What are some of His spiritual objectives?

1. Inspiring the truths of Scripture. The Bible comes to us through the direct leading of the Holy Spirit. Peter describes the process thusly: Prophecy never had its origin in the will of man, but men spoke from God as they were carried along [KJV: “inspired”] by the Holy Spirit (2 Peter 1:21). Jesus, realizing the limitations of time and place, made this confession to His disciples: “I have much more to say to you, more than you can now bear. But when He, the Spirit of truth, comes, He will guide you into all truth” (John 16:13). Through the past two thousand years of the Christian Church’s survival and growth, it has been the Holy Spirit’s assigned task to guide the Body of Christ away from error and apostasy and firmly root the people of God in growing maturity. LeRoy Froom writes: “The distinctive feature of Protestantism — without which there would be no Protestantism — is that the Holy Spirit is the true vicar or successor of Christ on earth. To depend on organization, or leaders, or wisdom of men, is to put the human in place of the divine.”

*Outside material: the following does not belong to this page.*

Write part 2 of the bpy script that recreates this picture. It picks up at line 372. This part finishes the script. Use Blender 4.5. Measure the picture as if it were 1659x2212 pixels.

2. Equip God’s people and the Church with gifts. Have you attended a seminar where every participant is given a packet of materials and self-help tools? Imagine a symposium or university where each player is supplied with a perfectly designed portfolio that magnifies their effectiveness in some exciting role of service. This is exactly what the Holy Spirit does! In Paul’s first letter to the new believers in Corinth, he outlines how each of us is given unique spiritual gifts — wisdom, knowledge, teaching, healing, faith, service, Bible understanding — in order to serve the community of faith. Then he writes: All these [gifts] are the work of one and the same Spirit, and He gives them to each one, just as He determines (12:11). The Message paraphrase says: He decides who gets what, and when.

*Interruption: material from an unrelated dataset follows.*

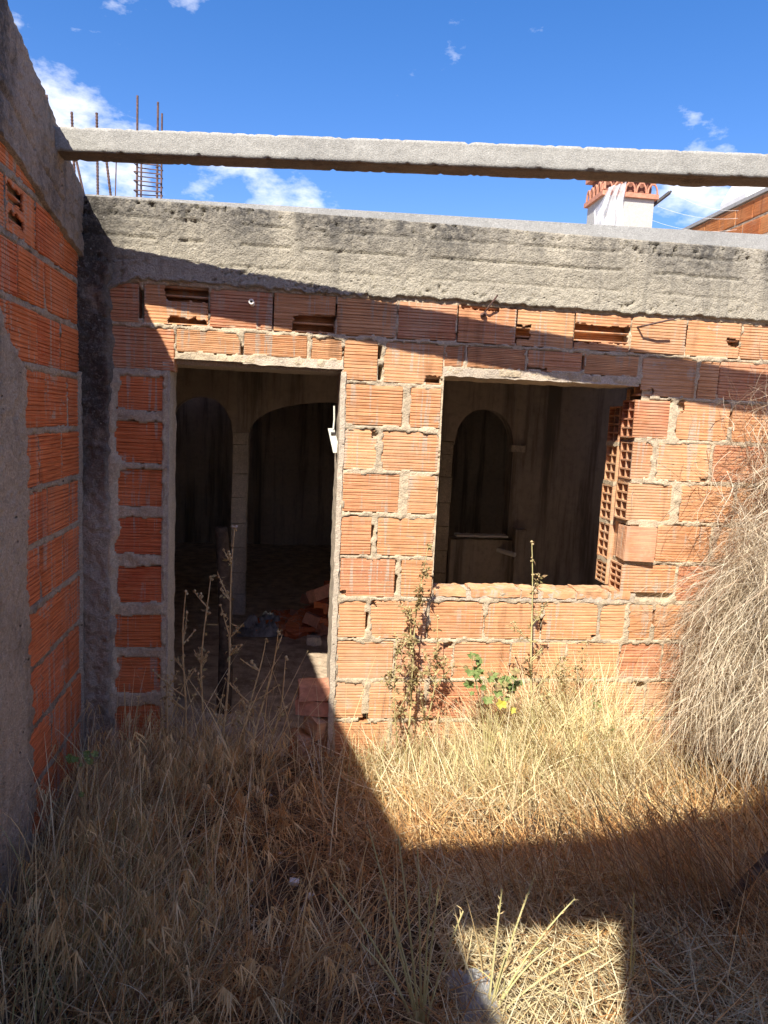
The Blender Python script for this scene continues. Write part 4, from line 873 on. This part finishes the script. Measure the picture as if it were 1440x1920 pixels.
grass_plant(-.34, -1.74, [(-.24, .06, .68, .1, 1), (-.13, .05, .66, .1, 1), (-.05, .05, .62, .15, 1), (-.36, .06, .55, .4, 0), (.05, .06, .52, .3, 1), (-.18, -.05, .50, .3, 0), (.0, .0, .56, .2, 0), (.16, .05, .46, .5, 1), (-.30, .0, .40, .6, 0)], 'tall pale green grass clump at the left edge of the sunny foreground patch')
grass_plant(-.14, -1.72, [(.20, .1, .52, .4, 1), (.36, .1, .46, .7, 1), (.05, .05, .48, .2, 1), (.3, .05, .33, .9, 0), (.6, .1, .30, 1.0, 0), (.1, .0, .30, .5, 0)], 'arching grass clump next to the plastic bag in the foreground')
grass_plant(.345, -1.66, [(-.02, .05, .40, .1, 1), (.03, .05, .22, .2, 0)], 'single upright straw stem with drooping head at the right edge of the sunny patch')
grass_plant(.27, -1.12, [(.12, .1, .33, .1, 1)], 'lone grass stem with lit pale seed head above the shaded band')
for (x, y, sts, lab) in ((-.55, -1.35, [(.30, -.2, .42, .5, 0), (.35, -.25, .36, .5, 0), (.15, .1, .40, .3, 0)], 'leaning straw stems in the shaded middle foreground'),
        (-.80, -1.62, [(.45, -.15, .44, .4, 0), (.35, -.2, .38, .5, 0)], 'pair of straw stems leaning right near the bottom edge'),
        (-1.55, -.85, [(.02, .05, .58, .2, 1), (.1, -.05, .50, .2, 1), (-.04, .1, .48, .1, 0)], 'tall straw stems against the left wall'),
        (-1.50, -.30, [(.10, -.2, .62, .3, 1), (.22, -.1, .52, .5, 1), (-.02, -.05, .6, .1, 0)], 'grass with nodding heads in front of the corner column'),
        (-1.30, -1.25, [(.3, .1, .42, .7, 1), (-.15, .1, .40, .5, 1), (.1, .2, .48, .4, 1)], 'arching grass heads in the lower left shade')):
    grass_plant(x, y, sts, lab, STALK)

# ------------------------------------------------------------------ branching weeds
def weed(name, x, y, top, sway, nb, lab, cat='weed', grp=None, mat=STALK, buds=BUD, leaves=None, nleaf=0, r0=.0042, seed=0, flower=False):
    r = random.Random(seed); z0 = GZ-.02; root = empty(name, (x, y, z0), label=lab, cat=cat, group=grp); hh = top-z0
    pts = [Vector((sway*(t**1.3)+.012*math.sin(t*7+seed), .03*math.sin(t*5+seed*2), hh*t)) for t in np.linspace(0, 1, 16)]
    m = MB(); m.tube(pts, [r0*(1-.68*i/15) for i in range(16)], 6); obj('stem', m, mat, root); bm = MB(); lm = MB()
    def deck(ps, n):
        for _ in range(n):
            i = r.randint(max(1, len(ps)//3), len(ps)-1); p = ps[i]+Vector((r.uniform(-1, 1), r.uniform(-1, 1), r.uniform(-.5, 1)))*.006; bm.blob(p, r.uniform(.0035, .0075), (1, 1, 1.3))
    def foliage(ps, n):
        for _ in range(n):
            p = ps[r.randint(2, len(ps)-1)]; d = Vector((r.uniform(-1, 1), r.uniform(-1, 1), r.uniform(-.9, .6))); lm.leaf(p+d*.008, d, r.uniform(.014, .034), r.uniform(.008, .018))
    deck(pts, 8); foliage(pts, nleaf)
    for b in range(nb):
        i = r.randint(4, 13); p = pts[i]; a = r.uniform(0, 6.28); L = r.uniform(.10, .30)*(1.15-i/16); up_ = r.uniform(.5, 1.5)
        d = Vector((math.cos(a), math.sin(a)*.7, up_)).normalized(); q = [p+d*L*t+Vector((0, 0, .16*L*t*t)) for t in np.linspace(0, 1, 7)]
        m = MB(); m.tube(q, [r0*.55*(1-.6*k/6) for k in range(7)], 5); obj('branch', m, mat, root); deck(q, 6); foliage(q, nleaf//4)
        if r.random() < .6:
            q2 = [q[3]+Vector((r.uniform(-.7, .7), r.uniform(-.5, .5), .8))*(L*.45*t) for t in np.linspace(0, 1, 4)]
            mm = MB(); mm.tube(q2, r0*.3, 4); obj('twig', mm, mat, root); deck(q2, 4)
    bm.blob(pts[-1], .009); bm.blob(pts[-1]+Vector((.006, 0, -.012)), .008); obj('seed_heads', bm, buds, root)['kind'] = 'stuff'
    if nleaf: obj('leaves', lm, leaves or LEAFD, root)['kind'] = 'stuff'
    if flower:
        f = MB()
        for k in range(6): f.leaf(pts[-1], (math.cos(k), math.sin(k), .5), .02, .012)
        obj('flower', f, WHITEP, root)
    return root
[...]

3. Empowered and served Christ during His ministry on earth. The Holy Spirit was active in the Incarnation of Jesus; the angel of Luke 1:35 says to Mary: The power of the [Holy Spirit will] hover over you. The Holy Spirit publicly affirmed Jesus’ ministry at His baptism. All through the teaching years of Jesus’ life on earth, the Holy Spirit guided His thoughts. Romans 8:11 even says that the Holy Spirit resurrected His God-Partner Jesus on Easter Sunday.

4. Most important, the Holy Spirit is given to individually serve and bless and guide each individual Christian! When our guilty conscience pricks us, that is the Holy Spirit! (John 16:9) Peter writes: “God the Father has His eye on each of you, and has determined by the work of the Spirit to keep you obedient through the sacrifice of Jesus” (1 Peter 1:2, Message). He emboldens us to share our faith; “No one can say that Jesus is Lord except by the Holy Spirit” (1 Corinthians 12:3). The inspired Word tells us that the Holy Spirit is invaluable as a Seal, who locks us into a saved relationship with God and “guarantees our inheritance.” He also fills our hearts with joy and confidence — although Dwight Moody admitted cheerfully that most of us need to be constantly filled and refilled . . . “because we leak!”

The Spirit of Adoption. In his standout book, Knowing God, J. I. Packer reveals how this new Friend comes into our lives and abides, not for His own purposes, not to draw our affections just to Himself, but to unselfishly direct us to be better disciples of Jesus and loyal subjects of our own heavenly Father. He is like a social worker who explains to the once-lost-now-found child that God is going to be the most wonderful new Friend and Parent. “The vital truth to be grasped here is that the Spirit is given to Christians as ‘the Spirit of adoption,’ and in all His ministry to Christians He acts as the Spirit of adoption. As such, His task and purpose throughout is to make Christians realize with increasing clarity the meaning of their filial relationship with God in Christ, and to lead them into an ever deeper relationship to God in this relationship.”

With a Superhero like that always on the premises, even Gotham City sounds like a safe place to live.